- INSTRUCTION -
Print the first line of the material below and each line after it, exactly as written, ending with the line that contains "false, Image.FORMAT_RGB8, d))".

- PROVIDED MATERIAL -
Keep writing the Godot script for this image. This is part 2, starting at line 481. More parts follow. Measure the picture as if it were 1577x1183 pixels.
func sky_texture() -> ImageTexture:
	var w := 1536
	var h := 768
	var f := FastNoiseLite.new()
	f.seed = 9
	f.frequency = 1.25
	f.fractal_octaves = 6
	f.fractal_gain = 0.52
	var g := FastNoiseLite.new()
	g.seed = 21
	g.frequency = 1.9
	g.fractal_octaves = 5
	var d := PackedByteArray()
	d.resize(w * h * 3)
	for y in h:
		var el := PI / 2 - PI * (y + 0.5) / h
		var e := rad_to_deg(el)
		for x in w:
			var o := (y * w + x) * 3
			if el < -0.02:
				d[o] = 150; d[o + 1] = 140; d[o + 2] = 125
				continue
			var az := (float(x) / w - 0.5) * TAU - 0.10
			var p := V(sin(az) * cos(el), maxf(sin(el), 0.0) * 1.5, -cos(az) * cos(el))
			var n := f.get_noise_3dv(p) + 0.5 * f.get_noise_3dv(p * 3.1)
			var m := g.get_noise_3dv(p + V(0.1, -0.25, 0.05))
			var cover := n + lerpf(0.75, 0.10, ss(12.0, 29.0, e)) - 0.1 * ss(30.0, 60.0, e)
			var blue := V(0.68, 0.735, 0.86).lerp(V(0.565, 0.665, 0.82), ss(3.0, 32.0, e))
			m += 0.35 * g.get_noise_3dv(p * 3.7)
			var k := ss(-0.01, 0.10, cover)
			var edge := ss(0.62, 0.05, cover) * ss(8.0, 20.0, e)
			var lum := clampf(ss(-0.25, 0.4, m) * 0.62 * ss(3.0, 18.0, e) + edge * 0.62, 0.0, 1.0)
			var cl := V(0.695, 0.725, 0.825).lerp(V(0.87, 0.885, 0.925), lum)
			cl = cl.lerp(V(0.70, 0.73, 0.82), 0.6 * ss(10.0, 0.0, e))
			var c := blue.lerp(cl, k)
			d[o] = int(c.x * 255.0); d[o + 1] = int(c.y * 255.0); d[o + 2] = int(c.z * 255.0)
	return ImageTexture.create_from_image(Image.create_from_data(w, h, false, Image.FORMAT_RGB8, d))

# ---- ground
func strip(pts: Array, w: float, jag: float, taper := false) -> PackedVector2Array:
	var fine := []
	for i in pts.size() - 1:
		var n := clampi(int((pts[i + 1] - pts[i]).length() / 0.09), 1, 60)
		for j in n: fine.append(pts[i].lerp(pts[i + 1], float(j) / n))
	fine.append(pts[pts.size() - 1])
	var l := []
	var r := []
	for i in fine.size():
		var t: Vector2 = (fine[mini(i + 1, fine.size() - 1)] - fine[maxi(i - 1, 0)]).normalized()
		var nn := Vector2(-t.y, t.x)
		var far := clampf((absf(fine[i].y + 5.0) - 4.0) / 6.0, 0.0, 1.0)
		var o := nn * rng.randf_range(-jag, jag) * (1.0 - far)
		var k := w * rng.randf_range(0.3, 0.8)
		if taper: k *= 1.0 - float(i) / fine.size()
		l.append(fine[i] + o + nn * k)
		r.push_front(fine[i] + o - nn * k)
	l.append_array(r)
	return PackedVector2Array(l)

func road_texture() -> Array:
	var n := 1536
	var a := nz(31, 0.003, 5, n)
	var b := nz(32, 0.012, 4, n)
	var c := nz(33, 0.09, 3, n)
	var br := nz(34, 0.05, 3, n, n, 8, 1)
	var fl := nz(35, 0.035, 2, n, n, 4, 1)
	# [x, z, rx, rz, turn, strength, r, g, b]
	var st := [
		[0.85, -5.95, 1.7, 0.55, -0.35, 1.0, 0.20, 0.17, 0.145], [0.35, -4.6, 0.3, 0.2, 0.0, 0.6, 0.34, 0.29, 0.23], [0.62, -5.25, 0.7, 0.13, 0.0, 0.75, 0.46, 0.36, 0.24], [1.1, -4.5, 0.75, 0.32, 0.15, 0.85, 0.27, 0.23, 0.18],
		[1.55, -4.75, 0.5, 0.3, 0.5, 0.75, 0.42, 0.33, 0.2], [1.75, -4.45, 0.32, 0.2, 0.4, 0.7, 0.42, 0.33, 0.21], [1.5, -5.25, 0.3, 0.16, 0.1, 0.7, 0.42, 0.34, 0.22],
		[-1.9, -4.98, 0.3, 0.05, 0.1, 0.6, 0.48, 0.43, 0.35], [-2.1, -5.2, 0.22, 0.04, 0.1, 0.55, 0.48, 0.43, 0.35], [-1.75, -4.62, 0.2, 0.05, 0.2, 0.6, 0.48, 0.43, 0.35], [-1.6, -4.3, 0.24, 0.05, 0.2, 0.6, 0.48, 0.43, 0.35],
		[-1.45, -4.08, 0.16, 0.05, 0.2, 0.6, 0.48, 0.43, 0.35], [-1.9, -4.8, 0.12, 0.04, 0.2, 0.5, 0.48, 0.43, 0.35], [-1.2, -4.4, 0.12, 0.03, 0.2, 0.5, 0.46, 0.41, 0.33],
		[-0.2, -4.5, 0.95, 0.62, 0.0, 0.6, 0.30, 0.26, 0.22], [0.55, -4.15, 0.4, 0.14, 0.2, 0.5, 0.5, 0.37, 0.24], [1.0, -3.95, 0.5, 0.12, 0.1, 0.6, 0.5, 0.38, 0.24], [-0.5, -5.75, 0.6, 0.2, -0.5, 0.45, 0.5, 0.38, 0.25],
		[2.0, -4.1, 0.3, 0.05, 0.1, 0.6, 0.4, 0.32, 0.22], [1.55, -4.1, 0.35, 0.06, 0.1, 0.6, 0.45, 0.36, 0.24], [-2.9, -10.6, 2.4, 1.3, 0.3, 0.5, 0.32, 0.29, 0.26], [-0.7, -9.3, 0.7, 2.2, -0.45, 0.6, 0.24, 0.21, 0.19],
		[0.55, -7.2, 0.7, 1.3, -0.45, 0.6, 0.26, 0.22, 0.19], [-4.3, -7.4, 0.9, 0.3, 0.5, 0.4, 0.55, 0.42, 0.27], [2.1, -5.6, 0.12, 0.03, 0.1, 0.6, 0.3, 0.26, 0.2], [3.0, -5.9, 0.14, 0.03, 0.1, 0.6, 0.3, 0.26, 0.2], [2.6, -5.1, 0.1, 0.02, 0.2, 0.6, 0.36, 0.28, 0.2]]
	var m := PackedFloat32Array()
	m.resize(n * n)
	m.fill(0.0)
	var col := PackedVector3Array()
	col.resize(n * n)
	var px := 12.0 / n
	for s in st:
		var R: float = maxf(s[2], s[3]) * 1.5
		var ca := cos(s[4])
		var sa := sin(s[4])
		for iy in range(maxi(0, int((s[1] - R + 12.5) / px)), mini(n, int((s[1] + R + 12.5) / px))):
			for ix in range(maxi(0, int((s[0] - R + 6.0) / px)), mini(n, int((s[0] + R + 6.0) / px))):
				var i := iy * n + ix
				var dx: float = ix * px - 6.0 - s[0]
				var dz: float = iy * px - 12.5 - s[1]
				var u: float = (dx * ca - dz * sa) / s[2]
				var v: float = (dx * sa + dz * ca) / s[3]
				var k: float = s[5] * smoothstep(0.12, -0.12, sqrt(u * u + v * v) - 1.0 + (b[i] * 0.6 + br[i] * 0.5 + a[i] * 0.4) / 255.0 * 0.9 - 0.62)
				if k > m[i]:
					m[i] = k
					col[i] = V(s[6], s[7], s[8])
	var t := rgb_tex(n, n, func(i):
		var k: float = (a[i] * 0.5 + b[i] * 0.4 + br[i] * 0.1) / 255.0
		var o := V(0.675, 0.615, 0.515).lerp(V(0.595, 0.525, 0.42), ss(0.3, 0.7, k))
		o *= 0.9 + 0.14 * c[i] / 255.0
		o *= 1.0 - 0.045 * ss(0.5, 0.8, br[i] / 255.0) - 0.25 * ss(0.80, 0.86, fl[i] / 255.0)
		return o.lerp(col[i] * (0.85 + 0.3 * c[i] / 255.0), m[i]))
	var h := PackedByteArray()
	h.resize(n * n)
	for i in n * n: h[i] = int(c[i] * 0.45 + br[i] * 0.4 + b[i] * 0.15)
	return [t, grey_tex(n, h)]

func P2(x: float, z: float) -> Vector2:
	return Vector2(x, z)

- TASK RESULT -
Keep writing the Godot script for this image. This is part 2, starting at line 481. More parts follow. Measure the picture as if it were 1577x1183 pixels.
func sky_texture() -> ImageTexture:
	var w := 1536
	var h := 768
	var f := FastNoiseLite.new()
	f.seed = 9
	f.frequency = 1.25
	f.fractal_octaves = 6
	f.fractal_gain = 0.52
	var g := FastNoiseLite.new()
	g.seed = 21
	g.frequency = 1.9
	g.fractal_octaves = 5
	var d := PackedByteArray()
	d.resize(w * h * 3)
	for y in h:
		var el := PI / 2 - PI * (y + 0.5) / h
		var e := rad_to_deg(el)
		for x in w:
			var o := (y * w + x) * 3
			if el < -0.02:
				d[o] = 150; d[o + 1] = 140; d[o + 2] = 125
				continue
			var az := (float(x) / w - 0.5) * TAU - 0.10
			var p := V(sin(az) * cos(el), maxf(sin(el), 0.0) * 1.5, -cos(az) * cos(el))
			var n := f.get_noise_3dv(p) + 0.5 * f.get_noise_3dv(p * 3.1)
			var m := g.get_noise_3dv(p + V(0.1, -0.25, 0.05))
			var cover := n + lerpf(0.75, 0.10, ss(12.0, 29.0, e)) - 0.1 * ss(30.0, 60.0, e)
			var blue := V(0.68, 0.735, 0.86).lerp(V(0.565, 0.665, 0.82), ss(3.0, 32.0, e))
			m += 0.35 * g.get_noise_3dv(p * 3.7)
			var k := ss(-0.01, 0.10, cover)
			var edge := ss(0.62, 0.05, cover) * ss(8.0, 20.0, e)
			var lum := clampf(ss(-0.25, 0.4, m) * 0.62 * ss(3.0, 18.0, e) + edge * 0.62, 0.0, 1.0)
			var cl := V(0.695, 0.725, 0.825).lerp(V(0.87, 0.885, 0.925), lum)
			cl = cl.lerp(V(0.70, 0.73, 0.82), 0.6 * ss(10.0, 0.0, e))
			var c := blue.lerp(cl, k)
			d[o] = int(c.x * 255.0); d[o + 1] = int(c.y * 255.0); d[o + 2] = int(c.z * 255.0)
	return ImageTexture.create_from_image(Image.create_from_data(w, h, false, Image.FORMAT_RGB8, d))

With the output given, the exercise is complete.